One thing founders and directors often mention (as Readymag’s blog points out) is alignment: shared aesthetics, values, communication style. If you and your client don’t see the world somewhat similarly, you’ll fight over every decision.
We start every project by asking hard questions: What do you stand for? Who are you — beyond what you sell? Why does this matter? That way, when we propose visuals or narratives, they feel inevitable. The client has already seen themselves inside them.
Because if you’re just matching colors and styles, the collaboration always feels foreign. But if your work resonates with their identity, it becomes natural.
In the Readymag article, one founder says that personal connection and empathy are foundational. I couldn’t agree more. At Posta, I don’t want to be a faceless vendor—I want to be someone the client trusts.
That means showing up as a person, sharing doubts, admitting when I don’t know. If the client sees how I think, not just what I deliver, they invest in me more. Design gets sharper when trust is mutual.

Clients often test agencies with aesthetic decisions. But what makes a partnership strong is when you start thinking like them. When design isn’t a layer over the business—but integrated with it.
That insight changed how we work. Now, in every discovery phase, we dig into revenue models, customer pain points, growth wings.
When you tie design to outcomes, the project becomes more than visual—it becomes strategic.
Something else that often breaks collaboration is hidden timelines, vague expectations, scope creep. Transparency is one of those “overlooked but essential” elements.
At Posta, we run projects with openness: shared timelines, tools where clients see progress, clear budgets. We’d rather overshare than leave someone guessing. If something changes, we flag it early. That kind of honesty builds trust faster than perfect designs.

There’s a moment in many projects when everything slips: deadlines tighten, technical issues arise, feedback is messy. How a team handles that tells more about your partnership than the smooth parts.
I try to treat every problem as an invitation: “Okay, what’s real here, and how do I fix it?” Panic solves nothing. Steady resolve and clear communication keep partnership alive.
Sometimes we designers want to assert our “best solution.” But strong partnerships are built when you lean in and listen. Even if the client can’t verbalize the need, your job is to uncover it.
Before proposing, I ask more questions. Before designing, I validate that I truly understand. That listening builds trust in ways no pitch ever could.

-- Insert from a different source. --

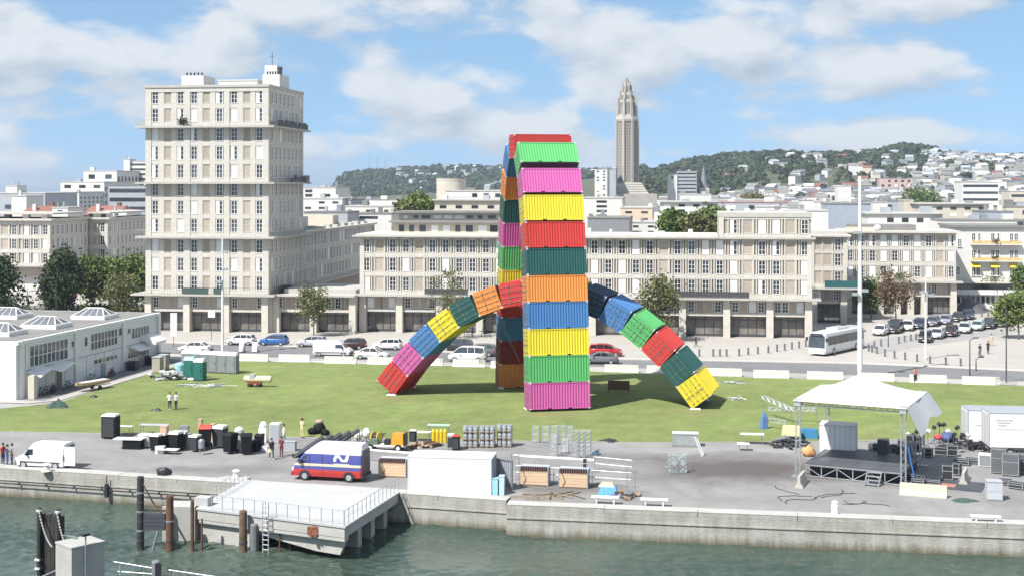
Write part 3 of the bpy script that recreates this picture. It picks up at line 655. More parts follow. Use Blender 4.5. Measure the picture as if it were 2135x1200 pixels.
# ---- set-back piece beside the side street
def build_setback():
    Y = 214.5; p0 = V((XP(1690, Y), Y, 0)); W = XP(1764, Y) - p0.x; D = 12
    t = thing('corner_building', 'narrow set back concrete block with a green balcony screen, half shaded by the long block', 'building', p0, ANG)
    rng = random.Random(5)
    core(t, .1, W - .1, .28, D, 3.46, 13.7); core(t, .5, W - .6, 1.6, D, 0, 3.45, infill, 'ground_floor_wall')
    face(t, I4, W, [W - 4.6, W - 3.0, W - 1.4], 'PPW', [6.35, 9.15, 11.6], 5.72, 13.7, 1.05, 1.9, .17, [.3, W - .3], .6, rng, 0, 1.35, .8)
    slab(t, -.5, W + 1.6, -1.6, D, 5.42, 5.70); slab(t, -.6, W + .6, -.6, D, 13.7, 14.0, concrete, 'cornice'); slab(t, .3, W - .2, 1, D, 14.002, 14.5, roof_white, 'roof_terrace')
    MB().box(W - 3.6, W + 1.5, -1.5, -1.42, .03, 1.15).build('balcony_screen', mat('teal_screen', (.02, .10, .095), .6), t, (0, 0, 5.7))
    arcade(t, I4, W, [.5, W - .5], 5.41, 3.05, [1.2, 2.6, 4.0], 'WPW', rng)
    return t
build_setback()
# ---- block on the right across the side street
def build_right_block():
    p0 = V((XP(1763, 229.5), 229.5, 0)); W = 18.3; D = 12
    t = thing('corner_building', 'four storey concrete block with arcade behind the parked cars, right of the side street', 'building', p0, ANG)
    rng = random.Random(8); n = 10; xs = [.75 + i * 1.86 for i in range(n)]
    core(t, .1, W - .1, .28, D, 3.46, 13.8); core(t, .5, W - .6, 1.6, D, 0, 3.45, infill, 'ground_floor_wall')
    face(t, I4, W, xs, 'WWWWWWWWPW', [6.4, 9.05, 11.6], 5.72, 13.8, 1.05, 1.85, .17, [.0 + .2, W - .3], .4, rng, .33, 1.35, .76)
    slab(t, -.6, W + .9, -1.2, D, 5.42, 5.70); slab(t, -.6, W + .6, -.8, D, 13.8, 14.15, concrete, 'cornice')
    put(t, I4, 'railing', rail_mesh([(-.5, -1.1, 0), (W + .8, -1.1, 0)], 1.0, .5, .014).mesh('railing', steel), 0, 0, 5.70)
    slab(t, 1, 12, 2, 8, 14.15, 15.1, roof_grey, 'roof_house'); core(t, 0.2, 5, 1, 2, 14.15, 14.7, render_cream, 'chimney')
    MB().lathe([(.05, 0), (.5, .12), (.62, .5), (.5, .85), (.08, .95)], 10).build('satellite_dish', white_plain, t, (5.4, .6, 14.2))
    posts = [.5, 5.8, 8.6, 10.8, 13.0, W - .5]
    arcade(t, I4, W, posts, 5.41, 3.05, [i * 1.5 + 1.2 for i in range(11)], 'PPWPPWPPPWP', rng)
    leaf_blob(t, 'climbing_plants', (9, -1.2, 5.75), 1.2, 1.3, 260, M_LEAF['green'], 4)
    return t
build_right_block()
# ---- white building with awnings at the right edge
def build_awning_house():
    Y = 240.0; p0 = V((XP(1988, Y), Y, 0)); W = 14.6; D = 14
    t = thing('white_building', 'white corner building with flowered balconies and yellow awnings at the right edge', 'building', p0, ANG)
    rng = random.Random(14)
    core(t, 0, W, 0, D, 0, 14.4, render_white); slab(t, -.3, W + .3, -.5, D + .2, 14.4, 14.75, roof_grey, 'cornice')
    for z in (5.7, 8.6, 11.55):
        for x in (3.9, 7.2, 10.4):
            a = add_window(t, I4, x - .45, -.12, z + .15, .75, 1.7, 'plain'); add_window(t, I4, x + .35, -.12, z + .15, .75, 1.7, 'plain' if rng.random() < .6 else 'half')
        if z > 5.8:
            slab(t, 2.9, 11.6, -1.1, -.002, z - .25, z - .05, render_white, 'balcony'); MB().box(3.0, 11.5, -1.08, -1.02, 0, .55).build('balcony_front', mat('ochre_balcony', (.55, .42, .18) if z < 9 else (.42, .36, .28), .7), t, (0, 0, z - .05))
            leaf_blob(t, 'balcony_flowers', (7, -1.1, z + .3), .5, .5, 60, M_LEAF['reddish'], int(z))
    for x in (3.7, 7.0, 10.3):
        MB().prism([(0, 0), (-.95, -.55), (-.95, -.68), (0, -.06)], 'x', x - .75, x + .75).build('awning', mat('yellow_awning', (.75, .53, .05), .7), t, (0, -.01, 8.0))
    for i, x in enumerate((.8, 1.0)): add_window(t, I4, x, -.12, (6.0, 11.0)[i], .7, 1.4, 'plain')
    slab(t, -.5, W + .8, -1.6, 0 - .003, 4.55, 4.8, concrete, 'canopy')
    MB().box(.3, W - .2, -.05, .1, 3.4, 4.4).build('glass_band', glass, t); MB().box(.2, W, -.9, -.006, 2.5, 3.35).build('shop_fascia', white_plain, t)
    for i in range(8): MB().box(.6 + i * .85, 1.1 + i * .85, -.08, .1, .9, 2.2).build('shop_window', glass, t)
    MB().box(7.9, 9.8, -.07, .1, .3, 2.3).build('shop_window', glass_blue, t)
    leaf_blob(t, 'balcony_plants', (6.5, -.7, 4.85), 1.6, .9, 240, M_LEAF['light'], 9)
    core(t, W - 1.4, W - .4, .4, 2, 14.75, 15.6, steel, 'roof_vent'); core(t, W - 3.2, W - 2.4, .6, 2, 14.75, 15.4, dark_metal, 'roof_vent')
    return t
build_awning_house()
MB().lathe([(.0 + 3.0, .0), (2.0, .8), (.9, 1.9), (.05, 2.9)], 14).build('parasol_tent', mat('dark_canvas', (.10, .10, .105), .8), None, V((XP(2020, 233), 233, 0.02)))
tag(bpy.data.objects['parasol_tent'], 'dark grey pointed canvas tent in front of the white corner building', 'tent')
# ---- blocks on the far left
def build_left_block(pxl, pxr, Y, D, label, cols, pat, H=14.6, seed=1):
    W = XP(pxr, Y) - XP(pxl, Y); p0 = V((XP(pxl, Y), Y, 0)) - V((0, 0, 0))
    t = thing('apartment_block', label, 'building', p0, ANG); rng = random.Random(seed)
    core(t, .1, W - .1, .28, D, 3.46, H); core(t, .3, W - .6, 1.2, D, 0, 3.45, render_white, 'ground_floor_wall')
    face(t, I4, W, [c * W for c in cols], pat, [6.2, 9.05, 11.9], 5.72, H - .3, 1.1, 1.95, .2, [.3, W - .3], .6, rng, .25, 1.5, .9)
    nd = int(D / 2.1); face(t, side_T(W), D, [1.2 + i * 2.1 for i in range(nd)], 'W' * nd, [6.2, 9.05, 11.9], 5.72, H - .3, 1.0, 1.95, .2, [.25, D - .25], .5, rng, .08, None, .85, mid=True, wy=-.05)
    slab(t, -.6, W + 1.0, -1.0, D + .3, 5.42, 5.70); slab(t, -.6, W + .6, -.6, D + .3, H - .3, H + .05, concrete, 'cornice')
    MB().box(.2, W - .2, .5, 1.0, 3.46, 5.3).build('glass_band', glass_blue, t)
    for i in range(6): core(t, W * (i + .3) / 6, W * (i + .3) / 6 + 1.2, 2, 3, H + .05, H + .9, render_white if i % 3 else dark_metal, 'roof_house')
    slab(t, 0, W, 1.2, D, H + .9, H + 1.2, concrete_pale, 'roof_terrace')
    return t
build_left_block(-130, 118, 275, 17, 'four storey concrete block at the left edge with shaded right flank', [.06, .16, .27, .38, .47, .525, .60, .68, .79, .872, .955], 'WPWWPWPWWWW', 15.0, 3)
build_left_block(174, 227, 290, 26, 'four storey concrete block between the left edge block and the tall tower', [.2, .42, .78], 'PPW', 14.8, 6)
# ------------------------------------------------------------------ the two arches of shipping containers
def paint(name, c): return mat('paint_' + name, c, 0.55, 0.09, 0.5, dirt=0.22, dirtcol=tuple(x * .6 + .02 for x in c), spec=.3, stretch=(1, 1, .35), rnd=.05)
CPAINT = {'pink': paint('pink', (.50, .105, .31)), 'green': paint('green', (.095, .385, .125)), 'yellow': paint('yellow', (.64, .53, .035)), 'blue': paint('blue', (.062, .18, .40)),
          'orange': paint('orange', (.64, .235, .055)), 'dark green': paint('dark_green', (.018, .085, .075)), 'red': paint('red', (.50, .045, .038)), 'navy': paint('navy', (.022, .052, .098)),
          'dark red': paint('dark_red', (.22, .020, .017)), 'white': paint('container_white', (.62, .62, .60))}
under = mat('container_underside', (.045, .04, .05), .8, .2, 2)
fork = mat('fork_pocket', (.015, .015, .015), .9)
CL, CW, CH = 6.06, 2.44, 2.59
SEG = 2.565
def corrug(mb, p0, du, dv, n, Lu, Lv, dep, nrib, m=0):
    """Trapezoid sheet from p0 along du (length Lu), height Lv along dv, pressed in by dep along -n."""
    pts = []; pitch = Lu / nrib
    for i in range(nrib):
        a = i * pitch
        pts += [(a, 0), (a + pitch * .30, 0), (a + pitch * .48, -dep), (a + pitch * .80, -dep)]
    pts.append((Lu, 0)); k = len(pts)
    vs_ = [p0 + du * u + n * w for u, w in pts] + [p0 + du * u + n * w + dv * Lv for u, w in pts]
    mb.add(vs_, [(i, i + 1, k + i + 1, k + i) for i in range(k - 1)], m)
def container_body(endopen=True):
    """Axes: x along the length (door end at -x), y across, z up; centred in x and y, floor at z = 0."""
    mb = MB(); hx, hy = CL / 2, CW / 2; r = .10
    for sx in (-1, 1):
        for sy in (-1, 1):
            mb.box(*sorted((sx * hx, sx * (hx - .14))), *sorted((sy * hy, sy * (hy - .12))), .12, CH - .12)
            for z in (0, CH - .118): mb.box(*sorted((sx * (hx + .006), sx * (hx - .20))), *sorted((sy * (hy + .006), sy * (hy - .17))), z, z + .118, 2)
    for sy in (-1, 1):
        mb.box(-hx + .2, hx - .2, *sorted((sy * hy, sy * (hy - .10))), 0.02, .15); mb.box(-hx + .2, hx - .2, *sorted((sy * hy, sy * (hy - .08))), CH - .10, CH - .005)
        y = sy * (hy - .012); corrug(mb, V((-hx + .14, y, .15)), V((1, 0, 0)), V((0, 0, 1)), V((0, sy, 0)), CL - .28, CH - .25, .062, 21)
        for x in (-1.02, 1.02): mb.box(x - .19, x + .19, *sorted((sy * (hy + .004), sy * (hy - .09))), .022, .135, 3)
    for sx in (-1, 1):
        mb.box(*sorted((sx * hx, sx * (hx - .12))), -hy + .17, hy - .17, .01, .15); mb.box(*sorted((sx * hx, sx * (hx - .10))), -hy + .17, hy - .17, CH - .12, CH - .004)
    corrug(mb, V((hx - .02, -hy + .12, .15)), V((0, 1, 0)), V((0, 0, 1)), V((1, 0, 0)), CW - .24, CH - .27, .05, 9)
    corrug(mb, V((-hx + .1, -hy + .08, CH - .02)), V((1, 0, 0)), V((0, 1, 0)), V((0, 0, 1)), CL - .2, CW - .16, .03, 24, 0)
    mb.box(-hx + .12, hx - .12, -hy + .1, hy - .1, .03, .10, 1)
    mb.box(-hx + .10, -hx + .13, -hy + .1, hy - .1, .1, CH - .1, 0)
    return mb.mesh('container', [CPAINT['red'], under, mat('corner_casting', (.5, .48, .46), .6, .1, 4), fork])
def door_mesh(s):
    """One leaf of the door end; s = -1 or 1 side."""
    mb = MB(); x = -CL / 2; y0, y1 = (-CW / 2 + .13, -.012) if s < 0 else (.012, CW / 2 - .13)
    mb.box(x + .01, x + .09, y0, y1, .16, CH - .13)
    for k in range(5):                                                # raised ribs across the leaf
        z = .30 + k * (CH - .55) / 5; mb.box(x - .018, x + .02, y0 + .06, y1 - .06, z, z + .26)
    for f in (.24, .70):
        y = y0 + (y1 - y0) * f; mb.tube((x - .05, y, .06), (x - .05, y, CH - .06), .019, 6, 1)
        for z in (.30, .95, 1.5, CH - .35): mb.box(x - .075, x - .02, y - .06, y + .06, z, z + .07, 1)
        mb.box(x - .085, x - .05, y - .02, y + .34, 1.02, 1.07, 1)
    return mb.mesh('door', [CPAINT['red'], mat('lock_gear', (.16, .15, .14), .6)])
CBODY = container_body(); CDOOR = [door_mesh(-1), door_mesh(1)]
def add_container(root, matrix, colour, label, flip=False):
    c = bpy.data.objects.new('container', CBODY); COL.objects.link(c); c.parent = root
    c.matrix_local = matrix; use_mat(c, CPAINT[colour])
    if flip: use_mat(c, CPAINT[colour], 1)
    if label: c['label'] = label
    for me in CDOOR:
        d = bpy.data.objects.new('door', me); COL.objects.link(d); d.parent = c; use_mat(d, CPAINT[colour])
    return c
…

Collaborators who share beyond the work—personal stories, struggles—build deeper trust.
I remember a client telling me, “It felt safer when you told me about a project you messed up last year.” That honest moment changed the tone of the collaboration. To me that says: no one expects perfection. People expect authenticity.
When a client becomes a partner, a shift happens: you’re not just delivering in brief, you’re co-creating the future. You start having shared milestones, shared risks, shared storytelling.
I don’t want clients who hire me for a logo and vanish. I want partners who call me when they pivot. I want a brand, not just transactions.

Client-agency relationships are not static contracts: they’re living, evolving things. The best ones aren’t about control — they’re about alignment, trust, communication, vulnerability.
If you’re reading this and you’re a client or a creative lead, here’s what I’d say: choose partners who ask deeper questions, who show their process, who stay steady when things get messy. Those are the ones who turn a project into a story you both carry.
Because design isn’t just what you see — it’s how people feel the partnership behind it.